Senate Bill 22 would create an independent redistricting commission made up of 11 Pennsylvania citizens who would be responsible for drawing the boundaries of legislative and Congressional districts. Elected officials, candidates for public office, lobbyists and legislative staff would be prohibited from serving on the commission. The makeup of the commission will be required to represent the geographic, gender and racial diversity of the state.

The bill also changes the way that appellate court judges are elected. In current practice, members of the state Supreme Court, Superior Court and Commonwealth Court are elected via a statewide vote.  Senate Bill 22 would divide the state into seven Supreme Court districts, 15 Superior Court districts and nine Commonwealth Court districts to ensure a broader range of regional interests are represented on Pennsylvania’s highest courts.

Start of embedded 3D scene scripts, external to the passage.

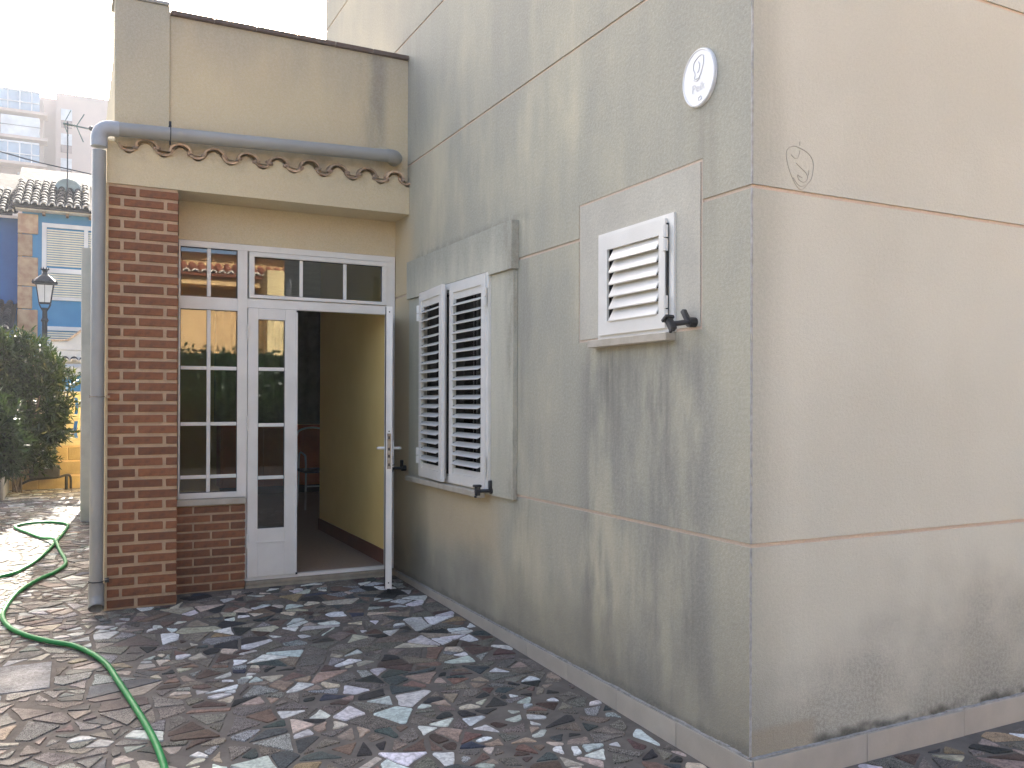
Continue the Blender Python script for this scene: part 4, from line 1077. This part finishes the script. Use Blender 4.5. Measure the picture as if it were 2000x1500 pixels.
# ---------------------------------------------------------------- behind the viewer: what the glass reflects, plus an added sky blocker at left
oh = empty('orange_house', 'sunlit orange house with red tiled eaves reflected in the door glass', 'house')
obj('wall', B(-3, -20, 0, 16, -15, 5.6), M_orange, oh)
obj('wall', B(2.4, -14.99, 0, 3.6, -13.4, 5.0), M_yellowh, oh)
rt_ = tile_mesh(.10, .09, .018, .9, .9, 'roof_tile', M_redroof, 8)
def redroof(x0, x1, y, z, depth, sl):
    rf = obj('roof', (lambda bm: (bmesh.ops.transform(bm, matrix=Matrix.Translation((0, y, z)) @ Matrix.Rotation(math.pi, 4, 'Z') @ Matrix.Rotation(sl, 4, 'X'), verts=bm.verts), bm)[1])(B(-x1, 0, -.03, -x0, depth, .03)), M_redroof, oh)
    n = int((x1-x0)/.23)
    for i in range(n):
        o = link('roof_tile', rt_, rf, (x0+.1+i*.23, y+.04, z+.06)); o.rotation_euler = (sl, 0, math.pi); o.scale = (1, depth/.9, 1)
        link('tile_end', bt2, rf, (x0+.1+i*.23, y+.03, z+.05))
redroof(-3.4, 7, -14.5, 5.65, 6.5, R(26))
redroof(-3.4, 7, -14.0, 4.85, .8, R(22))
obj('eave', B(-3.2, -14.99, 4.6, 7, -14.2, 4.8), M_orange, oh)
gw_ = prop(obj('garden_wall', B(-6, -9.3, 0, 14, -9.05, 1.9), M_yellowh), 'pale yellow garden wall behind the viewer, reflected in the side light', 'wall')
def yucca(label, x, y, h, seed):
    rr = random.Random(seed); yr = empty('yucca', label, 'plant', 'yuccas behind the viewer')
    heads = []
    for k in range(4):
        a = rr.uniform(0, 6.28); e = (x+.5*math.cos(a)*rr.random(), y+.4*math.sin(a), h*rr.uniform(.6, 1)); heads.append(e)
        obj('stem', T(smooth_path([(x, y, 0), ((x+e[0])/2+.1*math.cos(a+1), (y+e[1])/2, e[2]*.5), e], 4), .035, 7), M_wood, yr, True)
    vs, fs = [], []
    for e in heads:
        for i in range(90):
            u = Vector((rr.gauss(0, 1), rr.gauss(0, 1), abs(rr.gauss(0, 1))-.25)).normalized(); sd_ = u.cross(Vector((0, 0, 1))).normalized(); L = rr.uniform(.4, .7); e_ = Vector(e)
            n0 = len(vs); vs += [e_-sd_*.012, e_+sd_*.012, e_+u*L*.6+sd_*.02, e_+u*L-Vector((0, 0, L*.12)), e_+u*L*.6-sd_*.02]; fs.append((n0, n0+1, n0+2, n0+3, n0+4))
    me = bpy.data.meshes.new('leaves'); me.from_pydata([tuple(v) for v in vs], [], fs); me.materials.append(M_yucca); prop(link('leaves', me, yr), kind='stuff')
yucca('tall many-headed yucca by the yellow garden wall, left of the other', -.9, -7.4, 2.1, 11)
yucca('shorter yucca by the yellow garden wall, right of the other', .9, -7.8, 1.5, 12)
def hedge():
    rr = random.Random(5); vs, fs = [], []
    for i in range(16000):
        p = Vector((rr.uniform(-4, 6), rr.uniform(-9.0, -8.8) if i % 3 else rr.uniform(-9.0, -8.5), rr.uniform(0, 2.5)+.1*math.sin(i)))
        d = Vector((rr.gauss(0, 1), rr.gauss(0, 1), rr.gauss(0, 1))).normalized(); e = d.cross(Vector((rr.gauss(0, 1), 1, rr.gauss(0, 1)))).normalized(); n0 = len(vs)
        vs += [p, p+d*.07+e*.035, p+d*.14, p+d*.07-e*.035]; fs.append((n0, n0+1, n0+2, n0+3))
    n0 = len(vs); vs += [Vector(q) for q in ((-4, -8.95, 0), (6, -8.95, 0), (6, -8.95, 2.45), (-4, -8.95, 2.45), (-4, -9.02, 0), (6, -9.02, 0), (6, -9.02, 2.45), (-4, -9.02, 2.45))]
    fs += [(n0, n0+1, n0+2, n0+3), (n0+4, n0+7, n0+6, n0+5), (n0+3, n0+2, n0+6, n0+7)]
    me = bpy.data.meshes.new('hedge'); me.from_pydata([tuple(v) for v in vs], [], fs); me.materials.append(M_leaf)
    prop(link('hedge', me), 'clipped dark hedge behind the viewer along the yellow garden wall', 'hedge', kind='stuff')
hedge()
obj_ = prop(obj('garden_wall', B(-4.9, -8, 0, -4.7, 10.5, 1.2), M_yellowh), 'unseen pale yellow wall added left of the passage to cut sky light', 'wall')  # wall out of view, added to darken the left ground and side wall
def sky_blocker_hedge():  # hedge out of view, added to hold back sky light from the left
    rr = random.Random(8); vs, fs = [], []
    for i in range(9000):
        p = Vector((rr.uniform(-5.3, -4.75), rr.uniform(-8, 10.5), rr.uniform(.6, 2.7)))
        d = Vector((rr.gauss(0, 1), rr.gauss(0, 1), rr.gauss(0, 1))).normalized(); e = d.cross(Vector((rr.gauss(0, 1), 1, rr.gauss(0, 1)))).normalized(); n0 = len(vs)
        vs += [p, p+d*.1+e*.05, p+d*.2, p+d*.1-e*.05]; fs.append((n0, n0+1, n0+2, n0+3))
    me = bpy.data.meshes.new('hedge'); me.from_pydata([tuple(v) for v in vs], [], fs); me.materials.append(M_leaf)
    prop(link('hedge', me), 'unseen dark hedge added left of the passage to cut sky light', 'hedge', kind='stuff')
sky_blocker_hedge()

# ---------------------------------------------------------------- haze
hm = bpy.data.materials.new('haze'); hm.use_nodes = True; t = hm.node_tree; t.nodes.remove(t.nodes['Principled BSDF'])
pv = t.nodes.new('ShaderNodeVolumePrincipled'); pv.inputs['Color'].default_value = (.88, .93, 1, 1); pv.inputs['Density'].default_value = .0009; pv.inputs['Anisotropy'].default_value = .25
t.links.new(pv.outputs[0], t.nodes['Material Output'].inputs['Volume'])
prop(obj('haze', B(-90, -65, -1.1, 90, 170, 36), hm), kind='stuff')
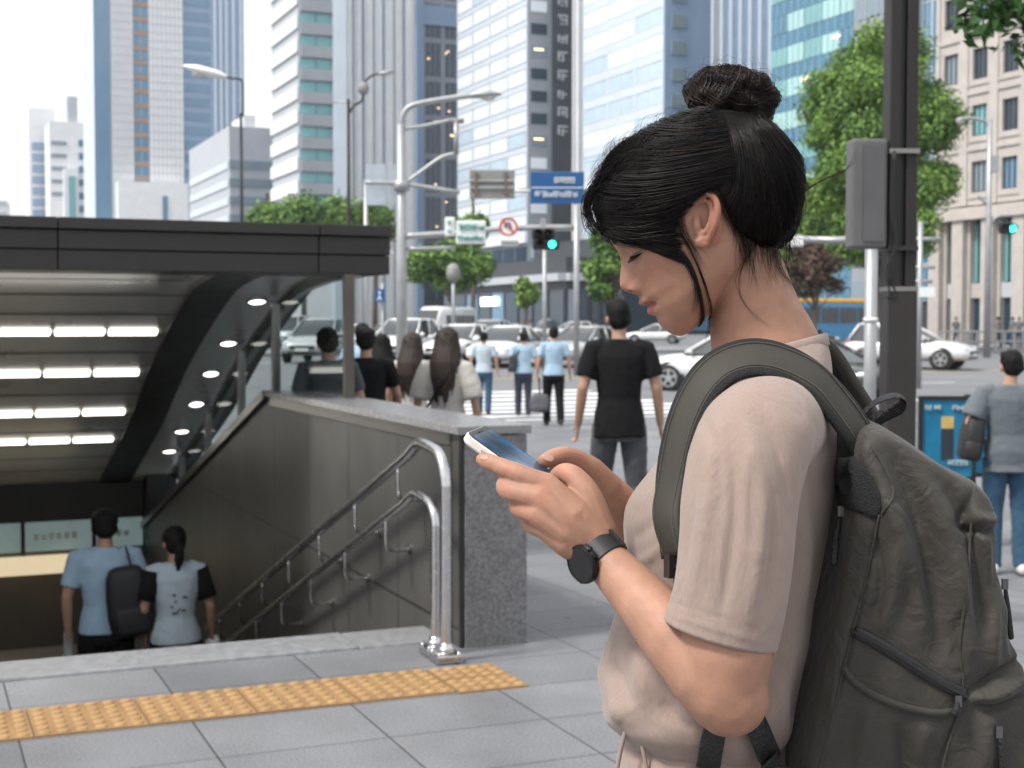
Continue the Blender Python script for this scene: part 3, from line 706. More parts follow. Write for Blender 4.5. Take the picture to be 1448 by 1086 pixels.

“It’s very well known that people often vote for appellate court judges knowing very little about them,” Sen. Yaw said.  “Under this bill, candidates for appellate seats would be required to reside in the district they would represent on the court.  The bill further provides for a more proportionate representation on the appellate judicial bench.”

Cursory review of Pennsylvania’s Superior Court and Commonwealth Court judge compliment shows that more than half of all the members of those courts are from only two of Pennsylvania’s 67 counties, which only represent 21% of the state’s population.  Five of the seven Pennsylvania Supreme Court Justices, or over two-thirds of the justices, are from Allegheny or Philadelphia counties, leaving 79% of the state’s population unrepresented on Pennsylvania’s highest court.

Because Senate Bill 22 would amend the Pennsylvania Constitution, it must be approved in two consecutive legislative sessions and be approved by voters in a statewide referendum.

“I am hopeful that we can give the people of Pennsylvania the final say on how legislative, Congressional and judicial districts are drawn,” Sen. Yaw said.

Senate Bill 22 has been sent to the House of Representatives for consideration.